I'm looking for a comparison I can make between "traditional" energy sources and solar energy.

Ideally, I'd like to show how much solar energy has yet to come down in price before it is cheaper than, say, gas or coal. I would like to know the historical rate at which this has been currently happening.

The question is then what metric is good for this. Levelized cost of electricity by source in time would be my preference, however, I cannot find data for this over time and by source (e.g solar, coal & gas)..

Any advice would be appreciated.


1 Answer 1


PV is already cheaper than gas or coal in most of the world, on a like-for-like basis. So that sort of answers your main underlying question.

It's estimated that new PV will be cheaper than existing coal and gas within the next 2-5 years, depending on where in the world we're talking about.

LCoE is a hypothetical construct resting on a bunch of assumptions that often don't hold, so isn't wildly useful.

For real data, look at actual auction results for new generation that's priced per unit electricity supplied to the grid. That's pretty easy for PV, but you may struggle to find recent comparable auction data for dirty old generators such as gas and coal, because those are rarely procured as auctions priced per unit electricty.

You then need to adjust those costs for the factors not represented in the auction prices.

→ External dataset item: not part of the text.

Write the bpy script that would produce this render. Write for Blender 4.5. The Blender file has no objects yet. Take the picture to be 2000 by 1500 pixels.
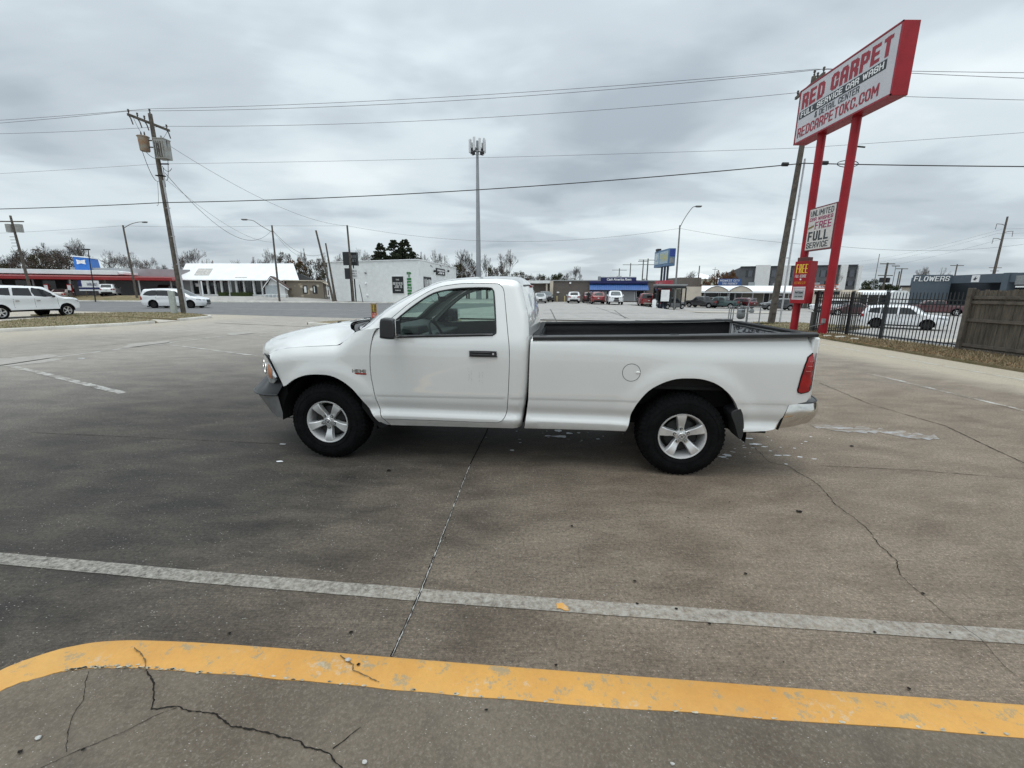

For PV, that's the cost of integration into the grid (balancing intermittency, reserve capacity, reactive power, and so on). Those costs are pretty tiny - well below USD 10/MWh - but will vary, depending on the particular grid. Look out for additional subsidies such as the CELs (tradeable clean energy certificates) in Mexican auctions, tax-breaks, free land, state-subsidised loans, etc.

For dirty generators, you'll need to add in the unpriced social costs, including the insurance risks of accidents, and the waste costs: greenhouse-gas marginal social costs are around USD 100 /tCO2e (see peer-reviewed work by Chris Hope & others).